## begin Data shown
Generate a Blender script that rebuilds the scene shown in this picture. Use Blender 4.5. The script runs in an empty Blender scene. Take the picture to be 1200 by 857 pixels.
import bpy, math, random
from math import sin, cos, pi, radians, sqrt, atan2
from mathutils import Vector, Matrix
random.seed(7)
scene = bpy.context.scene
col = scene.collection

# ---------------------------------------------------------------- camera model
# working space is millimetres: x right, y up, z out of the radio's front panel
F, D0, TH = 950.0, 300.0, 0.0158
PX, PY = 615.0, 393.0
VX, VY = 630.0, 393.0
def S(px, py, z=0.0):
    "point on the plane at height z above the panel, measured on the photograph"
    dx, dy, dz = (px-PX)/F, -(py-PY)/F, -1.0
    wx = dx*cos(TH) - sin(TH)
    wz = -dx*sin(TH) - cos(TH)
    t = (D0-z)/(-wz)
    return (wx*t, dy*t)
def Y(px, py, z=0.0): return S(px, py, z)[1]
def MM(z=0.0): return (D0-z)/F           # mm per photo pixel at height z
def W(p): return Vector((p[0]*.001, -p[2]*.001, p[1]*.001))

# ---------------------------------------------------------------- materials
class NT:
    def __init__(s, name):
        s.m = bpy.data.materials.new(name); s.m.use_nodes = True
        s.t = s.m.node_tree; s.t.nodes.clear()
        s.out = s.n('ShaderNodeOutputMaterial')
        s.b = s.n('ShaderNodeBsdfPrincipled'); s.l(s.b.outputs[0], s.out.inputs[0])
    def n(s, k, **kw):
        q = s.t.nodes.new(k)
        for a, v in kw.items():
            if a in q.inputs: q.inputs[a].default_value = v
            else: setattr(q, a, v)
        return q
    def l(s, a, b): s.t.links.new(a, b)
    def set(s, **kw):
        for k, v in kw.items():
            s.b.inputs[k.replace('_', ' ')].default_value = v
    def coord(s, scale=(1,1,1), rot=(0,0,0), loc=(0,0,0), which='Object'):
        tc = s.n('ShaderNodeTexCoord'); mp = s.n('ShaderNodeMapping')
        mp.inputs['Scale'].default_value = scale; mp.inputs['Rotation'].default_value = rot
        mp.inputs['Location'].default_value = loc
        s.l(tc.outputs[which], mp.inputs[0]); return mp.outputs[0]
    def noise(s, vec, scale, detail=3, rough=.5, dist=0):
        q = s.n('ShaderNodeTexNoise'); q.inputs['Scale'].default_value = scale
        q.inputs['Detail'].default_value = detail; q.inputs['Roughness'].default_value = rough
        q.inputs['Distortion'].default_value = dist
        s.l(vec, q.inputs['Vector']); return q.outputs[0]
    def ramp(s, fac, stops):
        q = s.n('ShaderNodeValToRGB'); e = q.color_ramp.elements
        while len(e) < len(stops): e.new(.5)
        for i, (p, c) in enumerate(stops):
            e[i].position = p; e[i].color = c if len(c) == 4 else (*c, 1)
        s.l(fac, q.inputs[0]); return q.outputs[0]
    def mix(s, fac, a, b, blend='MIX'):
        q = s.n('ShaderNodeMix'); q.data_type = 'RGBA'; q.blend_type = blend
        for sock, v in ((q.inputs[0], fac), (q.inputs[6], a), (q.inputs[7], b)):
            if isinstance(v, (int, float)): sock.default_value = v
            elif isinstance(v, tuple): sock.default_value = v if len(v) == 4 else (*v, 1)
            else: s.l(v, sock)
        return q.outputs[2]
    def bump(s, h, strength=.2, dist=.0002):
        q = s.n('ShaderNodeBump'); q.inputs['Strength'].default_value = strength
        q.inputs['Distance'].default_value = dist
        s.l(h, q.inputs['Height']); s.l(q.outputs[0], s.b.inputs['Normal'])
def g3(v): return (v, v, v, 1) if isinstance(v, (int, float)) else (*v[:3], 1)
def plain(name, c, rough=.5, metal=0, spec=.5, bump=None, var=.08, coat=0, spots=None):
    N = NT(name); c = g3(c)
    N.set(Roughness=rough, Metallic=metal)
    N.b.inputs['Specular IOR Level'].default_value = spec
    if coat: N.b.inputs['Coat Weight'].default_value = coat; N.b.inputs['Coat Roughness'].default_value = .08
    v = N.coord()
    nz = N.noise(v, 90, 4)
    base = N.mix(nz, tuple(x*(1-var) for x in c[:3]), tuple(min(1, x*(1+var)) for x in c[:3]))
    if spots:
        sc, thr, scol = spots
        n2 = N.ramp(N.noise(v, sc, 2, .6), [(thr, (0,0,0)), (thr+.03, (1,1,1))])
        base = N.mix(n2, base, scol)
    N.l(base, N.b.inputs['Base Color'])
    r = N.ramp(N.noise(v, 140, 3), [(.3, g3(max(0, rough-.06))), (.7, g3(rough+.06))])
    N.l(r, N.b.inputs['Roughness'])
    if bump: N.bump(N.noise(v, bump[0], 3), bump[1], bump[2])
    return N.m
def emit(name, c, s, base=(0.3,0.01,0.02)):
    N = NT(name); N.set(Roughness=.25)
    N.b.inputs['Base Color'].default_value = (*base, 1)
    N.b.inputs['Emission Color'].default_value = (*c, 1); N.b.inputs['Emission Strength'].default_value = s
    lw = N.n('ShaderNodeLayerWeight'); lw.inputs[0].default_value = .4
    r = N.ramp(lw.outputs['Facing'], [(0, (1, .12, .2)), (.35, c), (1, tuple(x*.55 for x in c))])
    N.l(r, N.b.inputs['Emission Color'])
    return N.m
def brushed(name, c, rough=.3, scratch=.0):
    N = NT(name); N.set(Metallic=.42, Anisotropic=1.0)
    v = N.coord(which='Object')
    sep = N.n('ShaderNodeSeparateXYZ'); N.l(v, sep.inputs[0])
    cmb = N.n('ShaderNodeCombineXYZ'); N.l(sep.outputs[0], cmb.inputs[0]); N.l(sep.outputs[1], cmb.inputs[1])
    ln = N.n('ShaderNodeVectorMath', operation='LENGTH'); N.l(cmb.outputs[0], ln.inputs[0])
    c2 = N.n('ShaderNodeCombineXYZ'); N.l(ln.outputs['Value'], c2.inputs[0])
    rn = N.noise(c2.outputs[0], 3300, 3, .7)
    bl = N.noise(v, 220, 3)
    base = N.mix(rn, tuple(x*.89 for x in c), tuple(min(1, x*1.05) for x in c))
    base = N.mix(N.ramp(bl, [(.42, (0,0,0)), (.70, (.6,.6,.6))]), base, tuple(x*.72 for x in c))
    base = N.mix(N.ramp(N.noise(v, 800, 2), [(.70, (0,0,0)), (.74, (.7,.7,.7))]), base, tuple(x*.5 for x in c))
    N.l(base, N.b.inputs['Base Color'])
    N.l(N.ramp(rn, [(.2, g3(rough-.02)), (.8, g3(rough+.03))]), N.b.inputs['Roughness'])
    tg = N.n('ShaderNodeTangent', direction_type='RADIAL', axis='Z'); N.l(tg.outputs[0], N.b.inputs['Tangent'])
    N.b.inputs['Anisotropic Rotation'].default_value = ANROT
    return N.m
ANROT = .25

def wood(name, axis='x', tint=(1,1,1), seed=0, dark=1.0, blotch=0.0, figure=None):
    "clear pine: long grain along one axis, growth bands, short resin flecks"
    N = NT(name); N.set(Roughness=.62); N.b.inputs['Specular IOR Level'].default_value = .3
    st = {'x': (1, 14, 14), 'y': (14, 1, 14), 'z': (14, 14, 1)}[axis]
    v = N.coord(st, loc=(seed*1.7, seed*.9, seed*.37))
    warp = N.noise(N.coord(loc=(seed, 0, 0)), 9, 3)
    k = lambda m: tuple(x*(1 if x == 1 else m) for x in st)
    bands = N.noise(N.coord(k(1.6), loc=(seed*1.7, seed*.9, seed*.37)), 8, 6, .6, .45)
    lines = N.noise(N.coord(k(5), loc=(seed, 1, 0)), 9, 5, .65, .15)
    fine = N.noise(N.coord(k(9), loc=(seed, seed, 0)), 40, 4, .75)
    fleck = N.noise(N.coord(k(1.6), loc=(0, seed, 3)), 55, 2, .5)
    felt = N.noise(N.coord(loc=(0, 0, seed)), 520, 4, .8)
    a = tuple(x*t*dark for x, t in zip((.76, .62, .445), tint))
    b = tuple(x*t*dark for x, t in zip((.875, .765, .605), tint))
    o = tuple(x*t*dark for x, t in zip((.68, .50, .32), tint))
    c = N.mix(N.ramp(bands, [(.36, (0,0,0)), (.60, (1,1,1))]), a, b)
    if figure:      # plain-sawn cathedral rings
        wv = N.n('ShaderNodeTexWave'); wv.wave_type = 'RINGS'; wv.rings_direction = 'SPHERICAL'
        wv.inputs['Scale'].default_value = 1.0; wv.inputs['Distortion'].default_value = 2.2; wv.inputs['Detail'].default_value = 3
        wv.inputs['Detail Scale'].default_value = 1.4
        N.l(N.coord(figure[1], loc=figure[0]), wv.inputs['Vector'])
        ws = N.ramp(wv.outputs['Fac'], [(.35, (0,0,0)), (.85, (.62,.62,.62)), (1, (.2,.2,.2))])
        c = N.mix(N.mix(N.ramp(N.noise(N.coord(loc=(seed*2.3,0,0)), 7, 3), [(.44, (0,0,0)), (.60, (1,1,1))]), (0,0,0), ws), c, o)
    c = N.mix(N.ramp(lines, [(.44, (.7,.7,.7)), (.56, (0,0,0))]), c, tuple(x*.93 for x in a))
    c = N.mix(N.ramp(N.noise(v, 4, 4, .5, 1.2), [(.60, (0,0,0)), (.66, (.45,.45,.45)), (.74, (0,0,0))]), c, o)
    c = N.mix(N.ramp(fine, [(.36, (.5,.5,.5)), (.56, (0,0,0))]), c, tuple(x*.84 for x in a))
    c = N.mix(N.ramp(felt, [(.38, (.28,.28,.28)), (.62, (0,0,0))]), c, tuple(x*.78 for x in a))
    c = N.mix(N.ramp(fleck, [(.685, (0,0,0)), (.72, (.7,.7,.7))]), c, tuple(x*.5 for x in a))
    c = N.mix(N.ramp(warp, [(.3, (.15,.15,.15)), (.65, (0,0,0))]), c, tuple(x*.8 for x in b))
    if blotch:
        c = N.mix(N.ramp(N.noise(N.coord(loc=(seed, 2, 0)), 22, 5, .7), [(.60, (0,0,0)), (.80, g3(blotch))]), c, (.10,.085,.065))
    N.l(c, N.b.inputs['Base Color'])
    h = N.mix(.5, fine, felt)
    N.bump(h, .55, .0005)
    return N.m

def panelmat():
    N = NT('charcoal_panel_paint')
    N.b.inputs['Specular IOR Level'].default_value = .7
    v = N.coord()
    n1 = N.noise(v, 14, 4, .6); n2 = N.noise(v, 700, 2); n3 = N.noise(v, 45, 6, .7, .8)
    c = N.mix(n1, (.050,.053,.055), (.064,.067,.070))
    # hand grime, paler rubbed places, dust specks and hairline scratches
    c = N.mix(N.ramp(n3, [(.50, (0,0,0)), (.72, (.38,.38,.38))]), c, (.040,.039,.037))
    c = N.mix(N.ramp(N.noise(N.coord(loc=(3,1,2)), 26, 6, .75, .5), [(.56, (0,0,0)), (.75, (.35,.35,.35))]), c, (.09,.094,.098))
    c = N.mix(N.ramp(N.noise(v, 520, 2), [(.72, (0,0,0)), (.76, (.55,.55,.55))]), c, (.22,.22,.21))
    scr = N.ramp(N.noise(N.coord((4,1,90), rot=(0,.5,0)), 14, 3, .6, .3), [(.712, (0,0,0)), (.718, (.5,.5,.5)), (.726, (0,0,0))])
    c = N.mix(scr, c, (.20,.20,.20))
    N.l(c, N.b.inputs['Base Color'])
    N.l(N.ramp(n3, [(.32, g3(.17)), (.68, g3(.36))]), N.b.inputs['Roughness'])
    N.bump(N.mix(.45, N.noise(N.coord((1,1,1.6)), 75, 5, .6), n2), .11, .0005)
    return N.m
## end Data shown
# Required task
Everything from the first line of the data through the line containing "col = scene.collection" should be echoed exactly. Add nothing.

# Completed task
Generate a Blender script that rebuilds the scene shown in this picture. Use Blender 4.5. The script runs in an empty Blender scene. Take the picture to be 1200 by 857 pixels.
import bpy, math, random
from math import sin, cos, pi, radians, sqrt, atan2
from mathutils import Vector, Matrix
random.seed(7)
scene = bpy.context.scene
col = scene.collection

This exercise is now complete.